---------- COLLECTED DATA
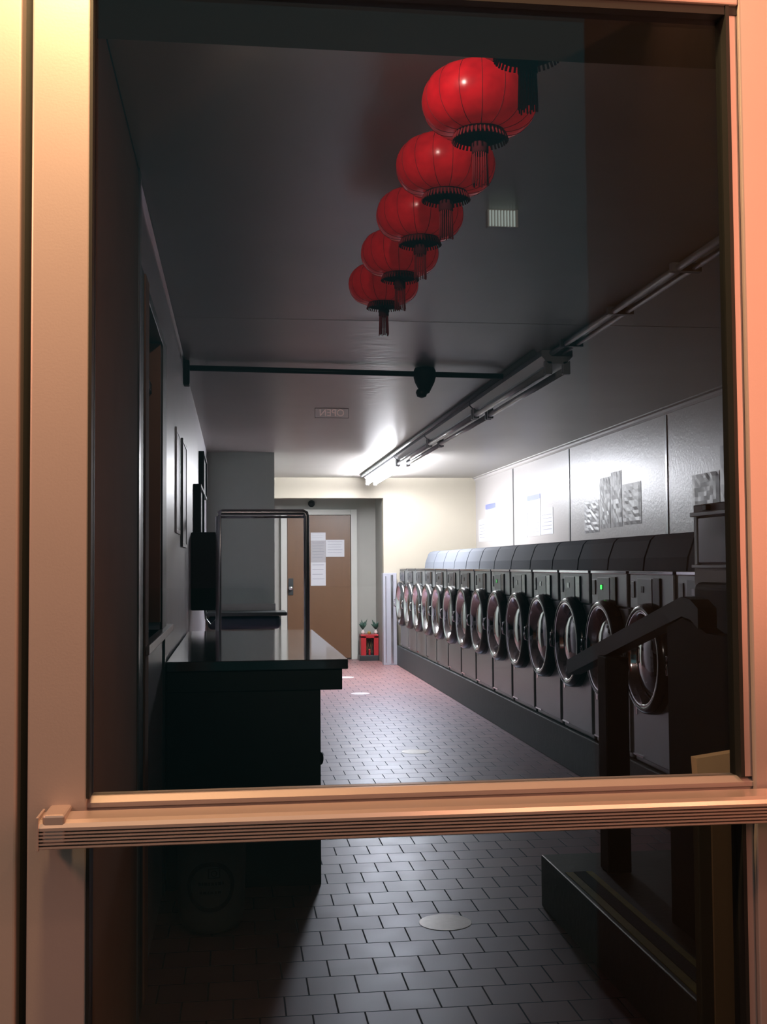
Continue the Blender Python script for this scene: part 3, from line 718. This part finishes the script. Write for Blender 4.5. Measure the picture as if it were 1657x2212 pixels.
# housings for the added entry lights, unseen outside the frame
es = thing('added_entry_lamp', (1.03, .76, 1.95), label='housing of a tall added strip lamp on the side wall of the entry', cat='lamp')
MB().box(-.022, 0, -.05, .05, -.78, .78, bev=.004).build('housing', 'dark_metal', es)
ed = thing('added_entry_lamp', (1.03, .30, 2.90), label='small added bracket lamp high on the side wall of the entry', cat='lamp')
MB().tube([(0,.0,0),(-.10,0,.02),(-.145,-.02,.02)], .012, 8).build('arm', 'dark_metal', ed)
MB().box(-.20, -.10, -.10, .0, .0, .04, bev=.006).build('head', 'dark_metal', ed)
eg = thing('added_entry_lamp', (-1.36, YF+.02, 2.22), label='added square lamp on an arm on the facade left of the door', cat='lamp')
MB().tube([(0,0,.10),(0,-.45,.12),(0,-.75,.05)], .014, 8).build('arm', 'dark_metal', eg)
MB().box(-.06, .03, -.90, -.66, -.10, .10, bev=.006).build('head', 'dark_metal', eg)

# ------------------------------------------------------------ world
wd = bpy.data.worlds.new('night'); S.world = wd; wd.use_nodes = True
bg = wd.node_tree.nodes['Background']; bg.inputs[1].default_value = 1.
wn = wd.node_tree; tcw = wn.nodes.new('ShaderNodeTexCoord'); sx = wn.nodes.new('ShaderNodeSeparateXYZ'); rp = wn.nodes.new('ShaderNodeValToRGB')
wn.links.new(tcw.outputs['Generated'], sx.inputs[0]); wn.links.new(sx.outputs['Z'], rp.inputs['Fac']); wn.links.new(rp.outputs['Color'], bg.inputs[0])
rp.color_ramp.elements[0].position = 0; rp.color_ramp.elements[0].color = (.030,.045,.050,1)
rp.color_ramp.elements[1].position = .45; rp.color_ramp.elements[1].color = (.045,.150,.165,1)

# ------------------------------------------------------------ camera
yaw, pitch, roll = math.radians(7.3), math.radians(2.63), math.radians(.39)
fwd = Vector((math.sin(yaw)*math.cos(pitch), math.cos(yaw)*math.cos(pitch), math.sin(pitch)))
rt = Vector((math.cos(yaw), -math.sin(yaw), 0)); up = rt.cross(fwd)
r2 = math.cos(roll)*rt-math.sin(roll)*up; u2 = math.sin(roll)*rt+math.cos(roll)*up
cam = bpy.data.cameras.new('camera'); co = bpy.data.objects.new('camera', cam); C.objects.link(co)
mt = Matrix((( r2.x,u2.x,-fwd.x,0),(r2.y,u2.y,-fwd.y,0),(r2.z,u2.z,-fwd.z,1.35),(0,0,0,1)))
co.matrix_world = mt
cam.sensor_fit = 'HORIZONTAL'; cam.sensor_width = 36; cam.lens = 36*2500/1657; cam.clip_start = .05
S.camera = co
S.view_settings.view_transform = 'Standard'; S.view_settings.look = 'None'; S.view_settings.gamma = 1; S.view_settings.exposure = 0
S.view_settings.use_curve_mapping = False
S.cycles.use_denoising = True
S.cycles.max_bounces = 8; S.cycles.transparent_max_bounces = 12
S.cycles.sample_clamp_indirect = 4
S.cycles.caustics_reflective = False; S.cycles.caustics_refractive = False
--------------------
▶ _TASK TO COMPLETE_
Quote the data above in full and without alteration; skip the pictures.

▶ _ANSWER TO THE EXERCISE_
Continue the Blender Python script for this scene: part 3, from line 718. This part finishes the script. Write for Blender 4.5. Measure the picture as if it were 1657x2212 pixels.
# housings for the added entry lights, unseen outside the frame
es = thing('added_entry_lamp', (1.03, .76, 1.95), label='housing of a tall added strip lamp on the side wall of the entry', cat='lamp')
MB().box(-.022, 0, -.05, .05, -.78, .78, bev=.004).build('housing', 'dark_metal', es)
ed = thing('added_entry_lamp', (1.03, .30, 2.90), label='small added bracket lamp high on the side wall of the entry', cat='lamp')
MB().tube([(0,.0,0),(-.10,0,.02),(-.145,-.02,.02)], .012, 8).build('arm', 'dark_metal', ed)
MB().box(-.20, -.10, -.10, .0, .0, .04, bev=.006).build('head', 'dark_metal', ed)
eg = thing('added_entry_lamp', (-1.36, YF+.02, 2.22), label='added square lamp on an arm on the facade left of the door', cat='lamp')
MB().tube([(0,0,.10),(0,-.45,.12),(0,-.75,.05)], .014, 8).build('arm', 'dark_metal', eg)
MB().box(-.06, .03, -.90, -.66, -.10, .10, bev=.006).build('head', 'dark_metal', eg)

# ------------------------------------------------------------ world
wd = bpy.data.worlds.new('night'); S.world = wd; wd.use_nodes = True
bg = wd.node_tree.nodes['Background']; bg.inputs[1].default_value = 1.
wn = wd.node_tree; tcw = wn.nodes.new('ShaderNodeTexCoord'); sx = wn.nodes.new('ShaderNodeSeparateXYZ'); rp = wn.nodes.new('ShaderNodeValToRGB')
wn.links.new(tcw.outputs['Generated'], sx.inputs[0]); wn.links.new(sx.outputs['Z'], rp.inputs['Fac']); wn.links.new(rp.outputs['Color'], bg.inputs[0])
rp.color_ramp.elements[0].position = 0; rp.color_ramp.elements[0].color = (.030,.045,.050,1)
rp.color_ramp.elements[1].position = .45; rp.color_ramp.elements[1].color = (.045,.150,.165,1)

# ------------------------------------------------------------ camera
yaw, pitch, roll = math.radians(7.3), math.radians(2.63), math.radians(.39)
fwd = Vector((math.sin(yaw)*math.cos(pitch), math.cos(yaw)*math.cos(pitch), math.sin(pitch)))
rt = Vector((math.cos(yaw), -math.sin(yaw), 0)); up = rt.cross(fwd)
r2 = math.cos(roll)*rt-math.sin(roll)*up; u2 = math.sin(roll)*rt+math.cos(roll)*up
cam = bpy.data.cameras.new('camera'); co = bpy.data.objects.new('camera', cam); C.objects.link(co)
mt = Matrix((( r2.x,u2.x,-fwd.x,0),(r2.y,u2.y,-fwd.y,0),(r2.z,u2.z,-fwd.z,1.35),(0,0,0,1)))
co.matrix_world = mt
cam.sensor_fit = 'HORIZONTAL'; cam.sensor_width = 36; cam.lens = 36*2500/1657; cam.clip_start = .05
S.camera = co
S.view_settings.view_transform = 'Standard'; S.view_settings.look = 'None'; S.view_settings.gamma = 1; S.view_settings.exposure = 0
S.view_settings.use_curve_mapping = False
S.cycles.use_denoising = True
S.cycles.max_bounces = 8; S.cycles.transparent_max_bounces = 12
S.cycles.sample_clamp_indirect = 4
S.cycles.caustics_reflective = False; S.cycles.caustics_refractive = False